--- START ---
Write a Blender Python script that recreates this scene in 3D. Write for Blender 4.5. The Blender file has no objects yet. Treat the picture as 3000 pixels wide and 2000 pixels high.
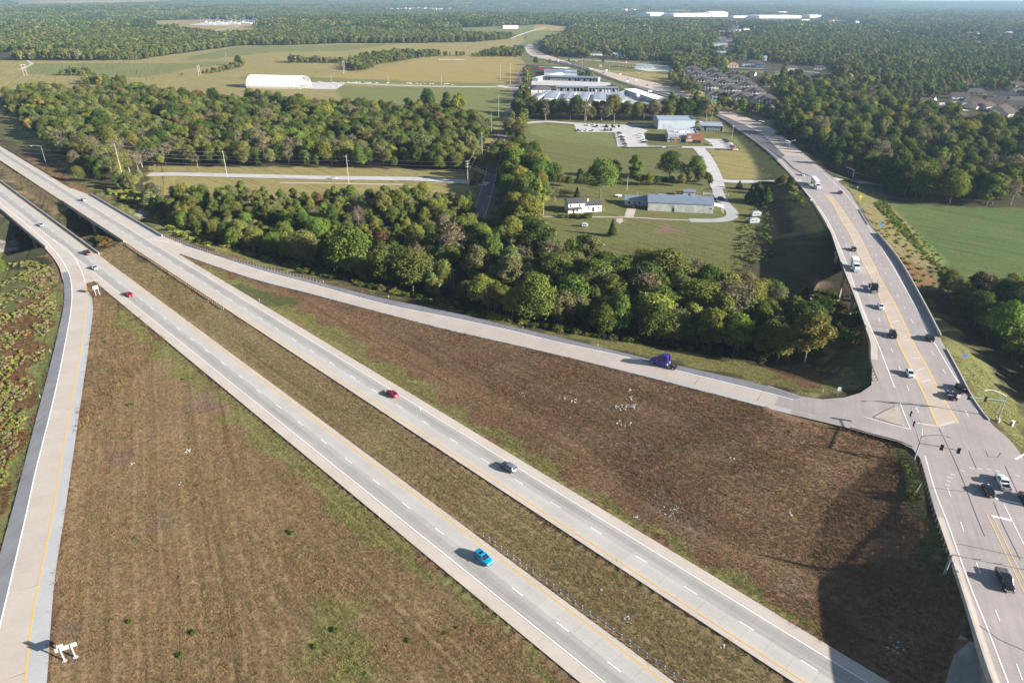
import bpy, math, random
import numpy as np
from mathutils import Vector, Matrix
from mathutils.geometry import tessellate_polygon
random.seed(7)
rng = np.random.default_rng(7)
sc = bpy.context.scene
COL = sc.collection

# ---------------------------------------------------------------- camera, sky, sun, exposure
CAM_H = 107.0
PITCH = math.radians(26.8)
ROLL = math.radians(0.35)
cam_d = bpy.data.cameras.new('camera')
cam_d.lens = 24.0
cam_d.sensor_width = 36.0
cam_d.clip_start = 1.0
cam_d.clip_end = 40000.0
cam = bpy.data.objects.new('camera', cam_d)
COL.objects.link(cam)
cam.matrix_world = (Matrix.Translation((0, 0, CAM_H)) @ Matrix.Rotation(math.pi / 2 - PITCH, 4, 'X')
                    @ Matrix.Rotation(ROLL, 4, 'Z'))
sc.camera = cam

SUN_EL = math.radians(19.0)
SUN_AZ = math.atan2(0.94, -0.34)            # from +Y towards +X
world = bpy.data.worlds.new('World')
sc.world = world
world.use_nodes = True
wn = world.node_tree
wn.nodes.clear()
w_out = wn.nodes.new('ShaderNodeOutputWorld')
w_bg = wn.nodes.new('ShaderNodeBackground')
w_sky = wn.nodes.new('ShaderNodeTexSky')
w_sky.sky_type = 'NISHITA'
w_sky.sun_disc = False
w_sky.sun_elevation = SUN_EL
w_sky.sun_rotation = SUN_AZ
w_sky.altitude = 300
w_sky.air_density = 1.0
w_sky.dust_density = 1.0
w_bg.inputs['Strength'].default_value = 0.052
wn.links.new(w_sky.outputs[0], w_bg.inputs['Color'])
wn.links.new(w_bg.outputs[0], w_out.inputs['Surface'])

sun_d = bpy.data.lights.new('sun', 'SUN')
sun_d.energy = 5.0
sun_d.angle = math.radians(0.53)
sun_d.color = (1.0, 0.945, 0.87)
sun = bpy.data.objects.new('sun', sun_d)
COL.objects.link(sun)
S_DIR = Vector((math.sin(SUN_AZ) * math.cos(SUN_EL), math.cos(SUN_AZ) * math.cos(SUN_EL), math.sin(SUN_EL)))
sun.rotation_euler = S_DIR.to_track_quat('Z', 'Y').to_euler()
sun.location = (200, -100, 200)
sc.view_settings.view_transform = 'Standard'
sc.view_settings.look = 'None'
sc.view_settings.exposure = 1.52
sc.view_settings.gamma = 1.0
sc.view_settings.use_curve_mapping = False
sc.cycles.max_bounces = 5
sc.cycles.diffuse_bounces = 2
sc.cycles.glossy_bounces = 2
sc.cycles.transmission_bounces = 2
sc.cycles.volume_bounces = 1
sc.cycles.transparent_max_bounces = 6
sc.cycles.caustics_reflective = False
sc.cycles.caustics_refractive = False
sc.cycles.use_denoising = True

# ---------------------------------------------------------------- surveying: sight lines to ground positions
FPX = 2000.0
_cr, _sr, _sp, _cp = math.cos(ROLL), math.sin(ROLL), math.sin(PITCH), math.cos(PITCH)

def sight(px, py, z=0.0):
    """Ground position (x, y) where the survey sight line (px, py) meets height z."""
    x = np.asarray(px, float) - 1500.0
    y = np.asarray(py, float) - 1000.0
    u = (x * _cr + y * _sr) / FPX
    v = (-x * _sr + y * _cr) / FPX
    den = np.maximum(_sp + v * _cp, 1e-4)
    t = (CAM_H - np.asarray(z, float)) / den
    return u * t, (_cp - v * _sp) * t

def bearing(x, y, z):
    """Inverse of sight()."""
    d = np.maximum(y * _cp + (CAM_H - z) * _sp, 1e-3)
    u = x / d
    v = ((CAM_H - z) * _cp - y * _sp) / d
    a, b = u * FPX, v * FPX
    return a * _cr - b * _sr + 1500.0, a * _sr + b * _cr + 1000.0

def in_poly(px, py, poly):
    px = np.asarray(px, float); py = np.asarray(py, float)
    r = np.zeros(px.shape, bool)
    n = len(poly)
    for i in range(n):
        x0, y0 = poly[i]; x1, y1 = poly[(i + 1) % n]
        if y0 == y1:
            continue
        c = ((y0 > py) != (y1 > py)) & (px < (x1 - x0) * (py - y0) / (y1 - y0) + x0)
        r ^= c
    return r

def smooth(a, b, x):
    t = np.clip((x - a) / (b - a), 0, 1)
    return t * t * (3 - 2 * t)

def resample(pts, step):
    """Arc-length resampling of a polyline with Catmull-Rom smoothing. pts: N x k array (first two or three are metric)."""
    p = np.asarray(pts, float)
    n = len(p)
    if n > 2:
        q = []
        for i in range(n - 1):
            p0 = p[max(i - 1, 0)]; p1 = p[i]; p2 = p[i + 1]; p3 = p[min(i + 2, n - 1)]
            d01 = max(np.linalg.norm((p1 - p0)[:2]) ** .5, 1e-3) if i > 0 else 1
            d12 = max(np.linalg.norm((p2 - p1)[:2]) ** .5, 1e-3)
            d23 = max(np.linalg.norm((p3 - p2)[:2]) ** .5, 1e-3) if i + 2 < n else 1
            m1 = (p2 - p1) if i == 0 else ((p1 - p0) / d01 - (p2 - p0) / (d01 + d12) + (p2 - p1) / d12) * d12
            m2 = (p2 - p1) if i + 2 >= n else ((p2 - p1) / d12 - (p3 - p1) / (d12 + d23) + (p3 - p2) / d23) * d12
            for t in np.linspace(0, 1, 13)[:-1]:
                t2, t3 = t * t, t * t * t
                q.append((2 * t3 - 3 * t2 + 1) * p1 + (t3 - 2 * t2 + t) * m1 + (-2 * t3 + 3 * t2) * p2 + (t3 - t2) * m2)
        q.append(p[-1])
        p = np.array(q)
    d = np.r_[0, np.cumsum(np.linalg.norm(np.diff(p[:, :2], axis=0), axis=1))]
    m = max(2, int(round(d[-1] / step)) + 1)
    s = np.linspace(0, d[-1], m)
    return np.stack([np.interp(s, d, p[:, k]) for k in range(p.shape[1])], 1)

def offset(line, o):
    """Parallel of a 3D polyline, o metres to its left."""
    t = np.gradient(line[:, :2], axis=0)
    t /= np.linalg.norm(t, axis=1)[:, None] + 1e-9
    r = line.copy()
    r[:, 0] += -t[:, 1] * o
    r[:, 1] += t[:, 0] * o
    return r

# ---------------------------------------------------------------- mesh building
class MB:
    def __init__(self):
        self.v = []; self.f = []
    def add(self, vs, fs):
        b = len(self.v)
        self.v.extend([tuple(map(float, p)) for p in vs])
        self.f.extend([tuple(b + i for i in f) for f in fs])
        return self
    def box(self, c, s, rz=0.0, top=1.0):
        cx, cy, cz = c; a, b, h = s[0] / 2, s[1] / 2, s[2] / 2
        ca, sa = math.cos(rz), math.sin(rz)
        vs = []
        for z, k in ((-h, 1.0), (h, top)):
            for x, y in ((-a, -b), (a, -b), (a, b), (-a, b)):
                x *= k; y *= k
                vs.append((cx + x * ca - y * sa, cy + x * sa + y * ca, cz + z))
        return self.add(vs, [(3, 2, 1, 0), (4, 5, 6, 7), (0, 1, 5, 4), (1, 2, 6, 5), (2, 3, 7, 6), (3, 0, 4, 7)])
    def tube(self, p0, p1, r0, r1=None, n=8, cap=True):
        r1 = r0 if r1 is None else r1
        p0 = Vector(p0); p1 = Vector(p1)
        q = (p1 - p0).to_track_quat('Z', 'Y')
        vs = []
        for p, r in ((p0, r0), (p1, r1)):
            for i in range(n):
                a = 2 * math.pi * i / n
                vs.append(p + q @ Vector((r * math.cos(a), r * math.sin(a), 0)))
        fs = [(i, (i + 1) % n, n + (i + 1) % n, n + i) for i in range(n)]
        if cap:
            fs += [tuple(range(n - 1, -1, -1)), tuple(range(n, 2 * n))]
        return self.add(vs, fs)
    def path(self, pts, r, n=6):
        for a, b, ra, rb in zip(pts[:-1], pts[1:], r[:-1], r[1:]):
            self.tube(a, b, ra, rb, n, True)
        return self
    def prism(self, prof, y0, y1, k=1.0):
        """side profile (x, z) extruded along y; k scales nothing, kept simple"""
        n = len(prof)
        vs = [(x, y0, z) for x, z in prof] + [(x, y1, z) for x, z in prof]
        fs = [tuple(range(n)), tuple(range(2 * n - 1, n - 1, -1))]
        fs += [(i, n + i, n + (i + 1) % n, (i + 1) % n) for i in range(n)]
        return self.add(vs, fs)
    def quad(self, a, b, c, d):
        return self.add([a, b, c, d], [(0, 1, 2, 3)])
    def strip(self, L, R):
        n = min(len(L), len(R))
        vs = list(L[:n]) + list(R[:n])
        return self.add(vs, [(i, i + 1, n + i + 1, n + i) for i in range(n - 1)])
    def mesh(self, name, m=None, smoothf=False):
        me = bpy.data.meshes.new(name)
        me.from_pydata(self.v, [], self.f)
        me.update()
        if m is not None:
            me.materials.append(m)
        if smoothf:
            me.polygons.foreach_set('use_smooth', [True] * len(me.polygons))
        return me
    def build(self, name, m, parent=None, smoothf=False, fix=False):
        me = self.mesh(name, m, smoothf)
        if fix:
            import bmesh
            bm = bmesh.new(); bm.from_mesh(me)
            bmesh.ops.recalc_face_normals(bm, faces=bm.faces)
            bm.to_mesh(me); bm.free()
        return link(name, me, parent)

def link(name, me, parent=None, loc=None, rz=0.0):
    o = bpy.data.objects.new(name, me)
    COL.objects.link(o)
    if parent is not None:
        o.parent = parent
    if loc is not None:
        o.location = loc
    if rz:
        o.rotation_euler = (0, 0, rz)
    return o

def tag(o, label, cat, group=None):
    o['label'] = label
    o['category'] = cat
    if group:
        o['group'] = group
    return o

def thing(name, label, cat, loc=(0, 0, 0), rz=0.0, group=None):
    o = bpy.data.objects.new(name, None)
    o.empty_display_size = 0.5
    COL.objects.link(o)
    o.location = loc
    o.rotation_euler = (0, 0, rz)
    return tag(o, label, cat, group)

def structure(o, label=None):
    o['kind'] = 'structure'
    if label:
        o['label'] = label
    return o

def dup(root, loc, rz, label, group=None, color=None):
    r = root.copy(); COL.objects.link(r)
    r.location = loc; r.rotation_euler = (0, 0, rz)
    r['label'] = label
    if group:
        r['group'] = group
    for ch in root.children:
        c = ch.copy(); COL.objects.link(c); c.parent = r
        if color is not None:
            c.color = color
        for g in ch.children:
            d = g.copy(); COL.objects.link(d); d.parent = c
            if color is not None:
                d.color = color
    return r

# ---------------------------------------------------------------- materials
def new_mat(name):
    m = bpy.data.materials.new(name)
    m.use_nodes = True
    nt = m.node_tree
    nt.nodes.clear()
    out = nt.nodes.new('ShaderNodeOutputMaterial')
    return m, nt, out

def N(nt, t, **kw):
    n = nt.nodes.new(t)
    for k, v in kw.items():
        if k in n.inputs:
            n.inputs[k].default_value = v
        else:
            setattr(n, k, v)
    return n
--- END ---
Task instructions
Give again, exactly, the lines from the start of the data through the one holding "sc.camera = cam"; omit the pictures.

Written answer
Write a Blender Python script that recreates this scene in 3D. Write for Blender 4.5. The Blender file has no objects yet. Treat the picture as 3000 pixels wide and 2000 pixels high.
import bpy, math, random
import numpy as np
from mathutils import Vector, Matrix
from mathutils.geometry import tessellate_polygon
random.seed(7)
rng = np.random.default_rng(7)
sc = bpy.context.scene
COL = sc.collection

# ---------------------------------------------------------------- camera, sky, sun, exposure
CAM_H = 107.0
PITCH = math.radians(26.8)
ROLL = math.radians(0.35)
cam_d = bpy.data.cameras.new('camera')
cam_d.lens = 24.0
cam_d.sensor_width = 36.0
cam_d.clip_start = 1.0
cam_d.clip_end = 40000.0
cam = bpy.data.objects.new('camera', cam_d)
COL.objects.link(cam)
cam.matrix_world = (Matrix.Translation((0, 0, CAM_H)) @ Matrix.Rotation(math.pi / 2 - PITCH, 4, 'X')
                    @ Matrix.Rotation(ROLL, 4, 'Z'))
sc.camera = cam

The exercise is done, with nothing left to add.